** TASK PROMPT **
List all lines of the data that include the string "scene".

** PROVIDED MATERIAL **
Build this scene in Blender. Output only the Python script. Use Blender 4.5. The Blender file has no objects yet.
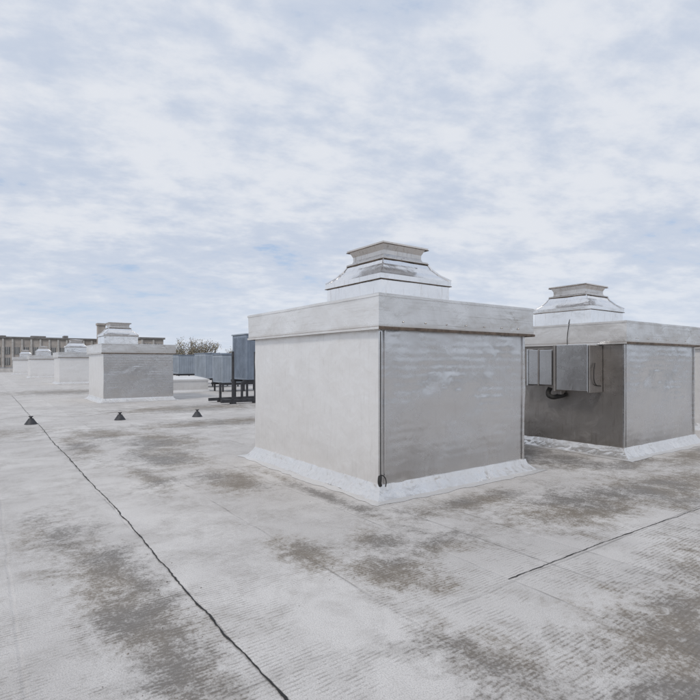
import bpy, bmesh, math, random
from mathutils import Vector, noise, Matrix
random.seed(7)
S=bpy.context.scene
COL=S.collection
S.view_settings.view_transform='Standard'; S.view_settings.look='None'; S.view_settings.exposure=0

# ---------- node helpers ----------
class NT:
    def __init__(s,nt): s.nt=nt
    def n(s,t,**k):
        x=s.nt.nodes.new(t)
        for a,b in k.items(): setattr(x,a,b)
        return x
    def link(s,a,b): s.nt.links.new(a,b)
    def put(s,v,sock):
        if isinstance(v,bpy.types.NodeSocket): s.link(v,sock)
        elif v is not None: sock.default_value=v
    def m(s,op,a,b=None,c=None,clamp=False):
        x=s.n('ShaderNodeMath',operation=op,use_clamp=clamp)
        s.put(a,x.inputs[0]); s.put(b,x.inputs[1]); s.put(c,x.inputs[2]); return x.outputs[0]
    def v(s,op,a,b=None):
        x=s.n('ShaderNodeVectorMath',operation=op)
        s.put(a,x.inputs[0]); s.put(b,x.inputs[1])
        return x.outputs['Value'] if op in('LENGTH','DOT_PRODUCT') else x.outputs[0]
    def noise(s,vec,scale,detail=4,rough=.55,dist=0,sc=None):
        if sc: vec=s.v('MULTIPLY',vec,sc)
        x=s.n('ShaderNodeTexNoise'); s.put(vec,x.inputs['Vector'])
        x.inputs['Scale'].default_value=scale; x.inputs['Detail'].default_value=detail
        x.inputs['Roughness'].default_value=rough; x.inputs['Distortion'].default_value=dist
        return x.outputs['Fac']
    def ss(s,v,a,b,o0=0,o1=1):
        x=s.n('ShaderNodeMapRange',interpolation_type='SMOOTHSTEP')
        s.put(v,x.inputs[0]); x.inputs[1].default_value=a; x.inputs[2].default_value=b
        x.inputs[3].default_value=o0; x.inputs[4].default_value=o1; return x.outputs[0]
    def mix(s,f,a,b,mode='MIX'):
        x=s.n('ShaderNodeMix',data_type='RGBA',blend_type=mode)
        s.put(f,x.inputs[0])
        s.put(a if isinstance(a,bpy.types.NodeSocket) else (*a,1),x.inputs[6])
        s.put(b if isinstance(b,bpy.types.NodeSocket) else (*b,1),x.inputs[7]); return x.outputs[2]
    def bump(s,h,strength=.3,dist=.01,nrm=None):
        x=s.n('ShaderNodeBump'); x.inputs['Strength'].default_value=strength
        x.inputs['Distance'].default_value=dist; s.put(h,x.inputs['Height'])
        if nrm: s.link(nrm,x.inputs['Normal'])
        return x.outputs[0]
def newmat(name):
    m=bpy.data.materials.new(name); m.use_nodes=True
    N=NT(m.node_tree); b=m.node_tree.nodes['Principled BSDF']
    tc=N.n('ShaderNodeTexCoord').outputs['Object']
    return m,N,b,tc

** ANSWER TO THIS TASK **
Build this scene in Blender. Output only the Python script. Use Blender 4.5. The Blender file has no objects yet.
S=bpy.context.scene